Por José Fernando Isaza, Bogotá
Al oponerse al Acuerdo de Paz, el Centro Democrático afirmaba que este equivalía a entregar el país al castrochavismo. Tenían razón, Santos le entregó el poder a Duque, quien ha mostrado ser un fiel seguidor de las políticas antidemocráticas de los gobiernos de Castro, Chávez y Maduro. Estos gobiernos se caracterizan por debilitar o eliminar la separación de poderes, pilar fundamental de la democracia. Duque, con cierto éxito, ha logrado cooptar el Legislativo, va por el Banco de la República, tiene a las altas cortes en la mira y los órganos de control están bajo el poder de sus amigos cercanos: la Fiscalía, la Procuraduría en diciembre y la Defensoría del Pueblo.
Tal como hacen los dictadores castrochavistas, el Gobierno ha utilizado el poder de las armas para cercenar el derecho constitucional a la protesta pacífica. El culto a la personalidad, presente en las dictaduras castrochavistas, no está ausente aquí: la placa para conmemorar la inauguración del túnel de La Línea es tan impactante como la misma obra, esto a pesar de la prohibición legal que impide que los mandatarios erijan monumentos o placas con sus nombres. El perfilamiento a los periodistas, con objetivos siniestros, ha sido utilizado por Duque y las dictaduras.
Incumplir el fallo de la Corte Suprema de Justicia que garantiza el derecho constitucional a la vida y a la protesta pacífica hace de Colombia un país paria en el concierto de las naciones democráticas. El argumento de que no fue un fallo unánime (cuatro votos a favor y dos salvamentos de voto) y eso le quita legitimidad a la decisión es peligroso y puede devolvérsele a Duque.

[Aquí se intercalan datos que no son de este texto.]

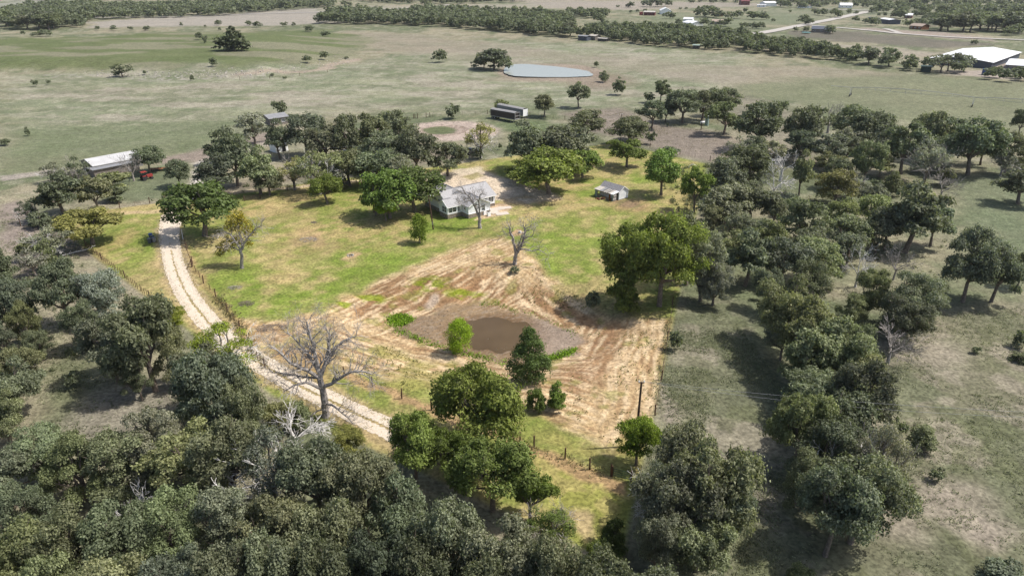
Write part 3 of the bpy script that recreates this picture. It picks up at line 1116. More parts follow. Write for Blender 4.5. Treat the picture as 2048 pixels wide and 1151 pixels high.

Tampoco fue unánime su elección como presidente: tuvo diez millones de votos y su contendor, ocho millones; ocho en contra de 18 es mayor que dos en contra de seis.
El fallo, a la vez que protege la vida y los derechos ciudadanos, es explícito en el sentido de que “las manifestaciones violentas, intolerantes, que hagan apología del odio, del delito, del genocidio, de la pornografía infantil, no están protegidas por la Constitución Nacional”.
Muchos desatinos se recordarán de su gobierno: calificar de “operación impecable y meticulosa” el bombardeo a un campamento en el cual la mayor parte de los muertos fueron menores de edad. Con antelación se sabía que en ese lugar había niños. Su reclutamiento es un crimen de guerra. Resaltar la “actitud gallarda por parte de la policía” en el mismo momento en que se conocieron las torturas y el asesinato de Javier Ordóñez por uniformados es mostrar insensibilidad con las víctimas. Con esta licencia de gallardía, esa noche, bajo el impacto de armas oficiales murieron al menos 13 ciudadanos; muchos de ellos ni siquiera estaban participando en las manifestaciones de repudio al asesinato. Con pocas horas de diferencia tras el homicidio de Juliana Giraldo por un soldado, el ministro de Defensa en su cuenta de Twitter escribió: “Gloria al soldado”… ¿a cuál?
Llena de vergüenza que el líder del partido de gobierno justifique las numerosas masacres de líderes sociales con el nombre de masacres con contenido social: “Si la autoridad serena y firme y con contenido social implica una masacre, es porque al otro lado hay violencia y terror más que protesta”.
Duque pudo elegir un gobierno que priorice la vida sobre la muerte y reduzca el odio y la violencia. ¿Estará aún a tiempo para hacer la elección correcta?